**Task to carry out:** Review the material and extract every line in which the word "scene" occurs.

▬▬▬

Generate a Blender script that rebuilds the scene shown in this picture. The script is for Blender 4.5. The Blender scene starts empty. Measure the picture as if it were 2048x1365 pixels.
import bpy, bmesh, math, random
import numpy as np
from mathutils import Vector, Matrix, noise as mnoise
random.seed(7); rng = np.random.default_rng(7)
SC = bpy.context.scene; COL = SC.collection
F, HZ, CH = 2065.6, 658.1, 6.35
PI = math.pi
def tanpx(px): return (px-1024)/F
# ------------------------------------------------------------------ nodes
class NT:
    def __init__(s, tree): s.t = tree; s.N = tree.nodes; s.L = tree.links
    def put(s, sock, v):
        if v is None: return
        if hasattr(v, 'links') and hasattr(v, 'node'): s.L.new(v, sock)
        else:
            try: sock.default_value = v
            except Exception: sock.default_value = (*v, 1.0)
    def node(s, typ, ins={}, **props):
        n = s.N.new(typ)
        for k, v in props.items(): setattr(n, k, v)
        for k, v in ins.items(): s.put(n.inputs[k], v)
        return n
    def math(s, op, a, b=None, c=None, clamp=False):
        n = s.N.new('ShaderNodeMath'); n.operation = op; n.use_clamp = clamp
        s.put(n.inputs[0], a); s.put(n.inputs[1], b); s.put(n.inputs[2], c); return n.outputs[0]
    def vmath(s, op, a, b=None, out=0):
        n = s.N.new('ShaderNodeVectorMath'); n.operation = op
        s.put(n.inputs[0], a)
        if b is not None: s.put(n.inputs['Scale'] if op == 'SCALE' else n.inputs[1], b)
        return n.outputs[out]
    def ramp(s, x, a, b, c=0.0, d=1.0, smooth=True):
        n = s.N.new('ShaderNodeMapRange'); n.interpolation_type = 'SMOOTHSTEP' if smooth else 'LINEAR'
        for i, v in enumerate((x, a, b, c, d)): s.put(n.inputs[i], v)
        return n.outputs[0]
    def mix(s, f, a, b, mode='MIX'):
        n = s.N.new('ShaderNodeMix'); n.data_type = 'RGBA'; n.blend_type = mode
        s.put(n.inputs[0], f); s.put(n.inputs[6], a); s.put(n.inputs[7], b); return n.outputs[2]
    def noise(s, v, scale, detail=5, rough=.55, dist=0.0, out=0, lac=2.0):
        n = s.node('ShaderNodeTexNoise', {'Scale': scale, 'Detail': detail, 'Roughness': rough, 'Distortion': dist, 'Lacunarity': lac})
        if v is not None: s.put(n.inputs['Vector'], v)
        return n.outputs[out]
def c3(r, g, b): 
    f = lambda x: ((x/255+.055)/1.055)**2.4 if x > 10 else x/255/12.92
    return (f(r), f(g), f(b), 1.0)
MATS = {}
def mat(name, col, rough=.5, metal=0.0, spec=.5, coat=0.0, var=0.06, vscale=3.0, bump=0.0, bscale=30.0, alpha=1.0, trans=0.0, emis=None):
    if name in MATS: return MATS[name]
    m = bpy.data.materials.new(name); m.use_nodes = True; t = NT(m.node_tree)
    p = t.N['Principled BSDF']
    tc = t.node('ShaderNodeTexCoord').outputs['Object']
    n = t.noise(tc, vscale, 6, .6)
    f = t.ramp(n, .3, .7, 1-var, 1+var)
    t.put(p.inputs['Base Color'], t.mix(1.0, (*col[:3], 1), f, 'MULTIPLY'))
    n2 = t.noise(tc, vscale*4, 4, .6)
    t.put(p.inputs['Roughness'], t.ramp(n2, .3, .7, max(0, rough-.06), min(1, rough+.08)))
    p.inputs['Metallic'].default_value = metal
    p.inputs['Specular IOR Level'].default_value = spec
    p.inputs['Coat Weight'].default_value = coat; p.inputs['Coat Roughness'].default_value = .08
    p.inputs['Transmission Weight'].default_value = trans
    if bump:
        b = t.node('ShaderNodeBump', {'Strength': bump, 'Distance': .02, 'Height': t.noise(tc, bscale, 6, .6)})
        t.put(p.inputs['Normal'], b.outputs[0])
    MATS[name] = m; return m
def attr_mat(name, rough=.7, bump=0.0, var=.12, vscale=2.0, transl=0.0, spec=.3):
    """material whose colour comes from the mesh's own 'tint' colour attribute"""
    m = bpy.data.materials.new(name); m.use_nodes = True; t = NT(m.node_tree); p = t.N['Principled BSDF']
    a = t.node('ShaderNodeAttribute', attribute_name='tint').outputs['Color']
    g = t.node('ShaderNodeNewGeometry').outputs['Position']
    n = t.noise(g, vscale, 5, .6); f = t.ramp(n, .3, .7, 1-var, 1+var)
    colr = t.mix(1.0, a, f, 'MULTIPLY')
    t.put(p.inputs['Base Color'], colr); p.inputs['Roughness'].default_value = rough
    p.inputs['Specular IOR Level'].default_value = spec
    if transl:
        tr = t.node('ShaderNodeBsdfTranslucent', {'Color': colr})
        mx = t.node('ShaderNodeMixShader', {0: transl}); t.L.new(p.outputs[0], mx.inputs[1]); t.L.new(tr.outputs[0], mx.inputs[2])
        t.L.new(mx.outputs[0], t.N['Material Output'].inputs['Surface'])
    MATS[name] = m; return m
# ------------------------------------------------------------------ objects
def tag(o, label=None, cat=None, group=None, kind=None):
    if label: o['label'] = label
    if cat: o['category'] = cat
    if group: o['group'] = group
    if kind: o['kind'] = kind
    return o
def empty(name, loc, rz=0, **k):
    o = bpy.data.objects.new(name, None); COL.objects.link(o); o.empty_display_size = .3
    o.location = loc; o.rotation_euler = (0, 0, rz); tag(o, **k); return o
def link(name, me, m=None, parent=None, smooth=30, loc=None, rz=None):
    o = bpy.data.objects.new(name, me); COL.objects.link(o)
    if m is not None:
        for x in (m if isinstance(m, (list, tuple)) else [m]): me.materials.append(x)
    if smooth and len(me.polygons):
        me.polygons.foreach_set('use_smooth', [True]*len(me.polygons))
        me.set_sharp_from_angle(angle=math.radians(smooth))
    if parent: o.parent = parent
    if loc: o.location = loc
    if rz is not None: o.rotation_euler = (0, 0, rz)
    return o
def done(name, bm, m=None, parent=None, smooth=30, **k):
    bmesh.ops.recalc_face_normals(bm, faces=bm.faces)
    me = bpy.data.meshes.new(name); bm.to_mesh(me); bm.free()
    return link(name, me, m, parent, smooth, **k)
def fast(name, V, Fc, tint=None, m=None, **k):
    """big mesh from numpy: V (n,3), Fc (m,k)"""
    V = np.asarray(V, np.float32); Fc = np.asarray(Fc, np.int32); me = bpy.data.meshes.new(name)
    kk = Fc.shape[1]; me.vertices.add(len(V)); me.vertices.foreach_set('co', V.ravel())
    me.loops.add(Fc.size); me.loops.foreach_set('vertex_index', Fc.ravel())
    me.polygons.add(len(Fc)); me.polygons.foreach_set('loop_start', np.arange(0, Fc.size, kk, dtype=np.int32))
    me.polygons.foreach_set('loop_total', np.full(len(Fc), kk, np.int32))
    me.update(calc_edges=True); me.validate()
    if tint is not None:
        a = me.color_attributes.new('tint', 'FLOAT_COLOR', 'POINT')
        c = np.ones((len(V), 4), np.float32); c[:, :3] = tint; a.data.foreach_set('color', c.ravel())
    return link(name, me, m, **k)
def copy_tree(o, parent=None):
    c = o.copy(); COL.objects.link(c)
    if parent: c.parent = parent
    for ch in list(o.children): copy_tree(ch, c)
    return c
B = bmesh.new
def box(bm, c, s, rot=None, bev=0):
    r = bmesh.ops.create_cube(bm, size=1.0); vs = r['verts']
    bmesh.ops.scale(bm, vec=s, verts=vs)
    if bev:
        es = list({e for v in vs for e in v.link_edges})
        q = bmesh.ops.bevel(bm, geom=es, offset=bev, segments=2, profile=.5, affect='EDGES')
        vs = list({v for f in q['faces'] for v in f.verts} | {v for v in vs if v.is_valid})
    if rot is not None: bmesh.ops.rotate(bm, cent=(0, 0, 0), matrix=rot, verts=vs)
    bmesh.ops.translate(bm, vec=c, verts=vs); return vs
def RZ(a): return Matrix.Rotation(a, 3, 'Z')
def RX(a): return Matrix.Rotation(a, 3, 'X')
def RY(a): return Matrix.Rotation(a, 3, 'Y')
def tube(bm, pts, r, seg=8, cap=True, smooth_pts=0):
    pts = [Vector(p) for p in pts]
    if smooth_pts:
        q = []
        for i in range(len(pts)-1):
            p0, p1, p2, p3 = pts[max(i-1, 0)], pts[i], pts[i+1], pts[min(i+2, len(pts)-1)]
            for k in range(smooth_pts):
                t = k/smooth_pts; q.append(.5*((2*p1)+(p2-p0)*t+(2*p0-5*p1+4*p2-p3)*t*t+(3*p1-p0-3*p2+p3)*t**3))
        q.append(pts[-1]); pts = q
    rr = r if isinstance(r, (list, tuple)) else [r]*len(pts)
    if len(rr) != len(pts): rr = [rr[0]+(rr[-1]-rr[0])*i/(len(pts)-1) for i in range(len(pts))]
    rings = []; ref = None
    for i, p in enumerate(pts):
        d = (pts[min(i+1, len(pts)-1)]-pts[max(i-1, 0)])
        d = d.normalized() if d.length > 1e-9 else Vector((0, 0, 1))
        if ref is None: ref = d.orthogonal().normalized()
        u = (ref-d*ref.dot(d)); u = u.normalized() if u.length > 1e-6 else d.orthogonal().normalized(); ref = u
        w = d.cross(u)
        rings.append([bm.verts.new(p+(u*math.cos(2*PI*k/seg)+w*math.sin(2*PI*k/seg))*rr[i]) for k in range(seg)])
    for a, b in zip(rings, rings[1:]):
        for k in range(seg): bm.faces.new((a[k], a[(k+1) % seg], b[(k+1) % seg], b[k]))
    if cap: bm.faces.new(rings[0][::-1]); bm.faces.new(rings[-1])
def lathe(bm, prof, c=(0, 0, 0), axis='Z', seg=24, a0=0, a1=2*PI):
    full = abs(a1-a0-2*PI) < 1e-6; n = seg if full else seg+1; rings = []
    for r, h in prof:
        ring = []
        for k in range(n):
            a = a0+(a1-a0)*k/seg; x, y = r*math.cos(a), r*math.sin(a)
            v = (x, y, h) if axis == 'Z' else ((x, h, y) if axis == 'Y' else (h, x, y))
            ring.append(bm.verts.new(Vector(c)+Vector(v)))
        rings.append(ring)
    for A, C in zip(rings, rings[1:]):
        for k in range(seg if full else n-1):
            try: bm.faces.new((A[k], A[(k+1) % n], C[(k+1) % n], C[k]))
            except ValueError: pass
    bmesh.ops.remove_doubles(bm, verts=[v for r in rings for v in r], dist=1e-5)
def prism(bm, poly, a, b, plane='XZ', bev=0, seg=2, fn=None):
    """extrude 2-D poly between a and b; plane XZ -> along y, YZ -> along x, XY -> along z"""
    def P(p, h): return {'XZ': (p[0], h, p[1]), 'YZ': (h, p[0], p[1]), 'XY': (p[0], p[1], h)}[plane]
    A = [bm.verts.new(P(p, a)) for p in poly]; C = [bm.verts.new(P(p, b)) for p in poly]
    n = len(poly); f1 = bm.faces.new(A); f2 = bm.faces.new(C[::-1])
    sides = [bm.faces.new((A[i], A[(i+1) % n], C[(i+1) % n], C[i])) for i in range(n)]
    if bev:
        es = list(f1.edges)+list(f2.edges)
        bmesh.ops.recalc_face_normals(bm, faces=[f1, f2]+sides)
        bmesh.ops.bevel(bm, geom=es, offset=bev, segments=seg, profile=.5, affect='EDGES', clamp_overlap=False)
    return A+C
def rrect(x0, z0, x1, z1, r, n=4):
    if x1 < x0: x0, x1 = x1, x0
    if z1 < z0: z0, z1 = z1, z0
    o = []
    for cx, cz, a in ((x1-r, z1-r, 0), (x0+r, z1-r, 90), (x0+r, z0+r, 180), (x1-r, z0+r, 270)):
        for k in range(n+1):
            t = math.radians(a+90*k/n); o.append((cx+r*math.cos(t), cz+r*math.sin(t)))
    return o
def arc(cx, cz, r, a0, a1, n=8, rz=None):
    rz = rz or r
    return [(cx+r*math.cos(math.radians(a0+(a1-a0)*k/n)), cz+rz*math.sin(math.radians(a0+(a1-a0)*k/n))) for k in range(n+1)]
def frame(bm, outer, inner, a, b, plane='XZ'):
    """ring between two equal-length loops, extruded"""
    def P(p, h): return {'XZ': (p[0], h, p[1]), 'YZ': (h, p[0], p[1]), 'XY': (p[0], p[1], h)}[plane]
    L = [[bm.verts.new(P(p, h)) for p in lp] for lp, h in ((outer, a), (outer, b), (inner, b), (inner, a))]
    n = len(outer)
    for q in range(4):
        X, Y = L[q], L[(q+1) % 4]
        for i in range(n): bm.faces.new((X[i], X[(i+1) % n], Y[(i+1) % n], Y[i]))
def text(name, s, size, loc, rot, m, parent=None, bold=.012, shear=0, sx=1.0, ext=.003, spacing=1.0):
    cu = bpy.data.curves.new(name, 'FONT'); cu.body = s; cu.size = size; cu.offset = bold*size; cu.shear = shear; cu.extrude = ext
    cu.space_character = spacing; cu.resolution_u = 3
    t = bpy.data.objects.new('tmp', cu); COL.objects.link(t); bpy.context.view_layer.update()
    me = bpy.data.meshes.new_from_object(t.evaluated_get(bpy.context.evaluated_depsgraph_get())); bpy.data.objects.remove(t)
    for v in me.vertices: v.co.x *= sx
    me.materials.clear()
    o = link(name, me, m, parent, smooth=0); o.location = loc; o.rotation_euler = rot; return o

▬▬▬

**Written solution:**
Generate a Blender script that rebuilds the scene shown in this picture. The script is for Blender 4.5. The Blender scene starts empty. Measure the picture as if it were 2048x1365 pixels.
SC = bpy.context.scene; COL = SC.collection